Well, you can't service anything in the rear diff until the axle shafts are out either. But if the front had an access/inspection cover, wouldn't you have the same options for diff-still-in-axle work in the front as you do in the rear?
Toyota Land Cruisers, Corporate GM, Dana or other manufactures use a removable cover on the rear axle housing to permit access to the differential, in order to remove the axle shaft retaining components, read semi-float c-clip axle designs found in Land Cruiser 40/55/60/62 series found in the USA. GM and Dana have both used c-clip axle shaft retention methods in the past, even as recent as the TJ Wrangler with the Dana 35, and the Corporate 10 and 12 bolts found in Tahoes, pickups, and other GM lighter truck products.
There are other manufactures that use a semi-float axle design that do not use c-clips to retain the axles, but rather, a bolt on retainer that keeps the bearing assembly that is pressed onto the axle shaft, attached to the end of the axle housing using bolts and nuts.

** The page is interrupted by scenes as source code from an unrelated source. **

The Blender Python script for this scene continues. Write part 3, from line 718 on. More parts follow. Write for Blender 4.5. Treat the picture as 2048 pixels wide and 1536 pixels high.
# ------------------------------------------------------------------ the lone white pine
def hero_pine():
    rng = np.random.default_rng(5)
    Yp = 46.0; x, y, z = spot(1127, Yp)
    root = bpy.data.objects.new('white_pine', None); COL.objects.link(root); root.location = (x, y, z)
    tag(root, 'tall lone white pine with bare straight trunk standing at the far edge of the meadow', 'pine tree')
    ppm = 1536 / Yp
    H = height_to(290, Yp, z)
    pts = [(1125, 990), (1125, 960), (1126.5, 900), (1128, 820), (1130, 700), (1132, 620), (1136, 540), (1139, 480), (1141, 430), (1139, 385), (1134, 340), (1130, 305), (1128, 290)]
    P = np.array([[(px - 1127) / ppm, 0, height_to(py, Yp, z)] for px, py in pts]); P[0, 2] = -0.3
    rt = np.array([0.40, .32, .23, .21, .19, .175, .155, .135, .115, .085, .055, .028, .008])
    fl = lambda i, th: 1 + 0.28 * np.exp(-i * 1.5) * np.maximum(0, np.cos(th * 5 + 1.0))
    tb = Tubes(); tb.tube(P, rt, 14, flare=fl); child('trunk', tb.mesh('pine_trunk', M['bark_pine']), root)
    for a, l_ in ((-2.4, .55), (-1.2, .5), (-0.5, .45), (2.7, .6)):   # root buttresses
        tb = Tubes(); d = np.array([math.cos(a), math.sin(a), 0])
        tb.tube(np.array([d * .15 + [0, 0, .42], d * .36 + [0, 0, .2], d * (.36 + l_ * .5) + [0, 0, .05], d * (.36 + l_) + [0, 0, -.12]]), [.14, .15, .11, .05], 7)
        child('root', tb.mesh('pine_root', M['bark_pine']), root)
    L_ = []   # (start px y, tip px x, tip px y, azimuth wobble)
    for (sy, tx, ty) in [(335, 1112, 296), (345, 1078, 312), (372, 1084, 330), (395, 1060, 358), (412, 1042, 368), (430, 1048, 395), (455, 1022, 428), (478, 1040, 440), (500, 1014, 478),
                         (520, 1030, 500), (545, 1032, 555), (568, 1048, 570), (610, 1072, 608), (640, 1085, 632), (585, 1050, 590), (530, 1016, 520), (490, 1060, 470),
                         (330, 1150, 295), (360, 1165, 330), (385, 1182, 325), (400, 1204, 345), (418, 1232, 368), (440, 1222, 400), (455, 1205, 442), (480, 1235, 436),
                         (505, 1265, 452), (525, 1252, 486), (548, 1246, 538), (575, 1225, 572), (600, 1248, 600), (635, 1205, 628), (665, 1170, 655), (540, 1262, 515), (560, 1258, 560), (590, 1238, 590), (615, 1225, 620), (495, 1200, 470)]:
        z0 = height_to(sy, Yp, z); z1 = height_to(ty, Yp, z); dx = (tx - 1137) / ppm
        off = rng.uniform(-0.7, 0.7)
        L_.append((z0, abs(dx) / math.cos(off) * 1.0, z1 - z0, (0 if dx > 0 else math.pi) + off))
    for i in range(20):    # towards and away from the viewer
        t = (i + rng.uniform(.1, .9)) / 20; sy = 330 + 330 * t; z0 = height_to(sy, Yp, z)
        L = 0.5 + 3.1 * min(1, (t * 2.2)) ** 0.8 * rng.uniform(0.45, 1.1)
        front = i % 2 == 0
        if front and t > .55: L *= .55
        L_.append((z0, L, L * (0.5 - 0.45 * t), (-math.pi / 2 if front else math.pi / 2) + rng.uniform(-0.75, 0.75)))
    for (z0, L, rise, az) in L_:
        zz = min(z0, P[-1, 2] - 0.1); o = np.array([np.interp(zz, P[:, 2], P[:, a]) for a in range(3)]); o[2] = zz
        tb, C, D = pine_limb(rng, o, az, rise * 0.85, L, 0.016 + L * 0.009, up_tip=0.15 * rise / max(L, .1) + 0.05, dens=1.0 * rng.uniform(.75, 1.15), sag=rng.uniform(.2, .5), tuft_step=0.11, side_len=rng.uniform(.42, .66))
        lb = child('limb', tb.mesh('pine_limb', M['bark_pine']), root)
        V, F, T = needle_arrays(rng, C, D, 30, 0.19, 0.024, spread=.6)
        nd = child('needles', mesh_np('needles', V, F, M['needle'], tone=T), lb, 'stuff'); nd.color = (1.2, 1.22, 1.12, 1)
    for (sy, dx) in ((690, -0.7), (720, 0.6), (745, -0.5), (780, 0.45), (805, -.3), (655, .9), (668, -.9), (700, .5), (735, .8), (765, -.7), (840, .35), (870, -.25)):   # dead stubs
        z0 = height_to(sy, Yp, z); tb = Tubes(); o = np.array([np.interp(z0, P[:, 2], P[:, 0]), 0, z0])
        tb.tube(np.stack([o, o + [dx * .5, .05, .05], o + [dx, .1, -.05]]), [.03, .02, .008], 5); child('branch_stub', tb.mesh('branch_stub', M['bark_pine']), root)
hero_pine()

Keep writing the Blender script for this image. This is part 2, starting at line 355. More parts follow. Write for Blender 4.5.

Ford 9” and the 8.8” Ford, along with the Toyota 8” mini truck rear axles are a couple examples.
Dana makes semi-float rear axles that use the same style of bearing retainer keeping the bearing and axle assembly secured to the end of the axle flange with bolts. However, they do not use the third-member/center section design, which necessitates the removable differential cover in order to service the carrier assembly for the ring gear.
You do not need to have a removable differential cover on an axle that uses the third-member or center section design differential. If there were a justifiable reason for having a removable cover on a full-float axle housing, Toyota, Ford and others would have made it so. (Land Cruiser full-floats, 80/100 series in the USA) There is not anything that is really serviceable on those differentials. In the event your spider gears fail, they will likely find their way into the ring and pinion, only to ruin more components, resulting in the need to remove the center section from the axle housing for cleaning and repair. There is not enough room in a Land Cruiser axle housing to set up a differential and properly adjust carrier-bearing backlash with the differential center section mounted in the axle housing.
The Danas: Any idea why Dana's design put the seals so far inboard
When Dana changed to an open knuckle and exposed u-joint instead of a closed knuckle/u-joint or CV affair, they figured there was no reason for oil to be out by the knuckle if there is nothing to lubricate there.
Do the shafts rust between those inboard seals and the seal at the end of the tube?
The axle shafts rust and the tubes collect all sorts of dirt/mud/sand/abrasives, etc. There are not any seals on the outboard section of the axle housing preventing debris from getting into the axle tube.
Does that system make seal failures more difficult to notice?
No, not really. When the inner axle seal is leaking, it just weeps down the axle tube and makes a mess at the knuckle, very similar to what happens when a inner axle seal is leaking on a Land Cruiser or mini truck front axle assembly.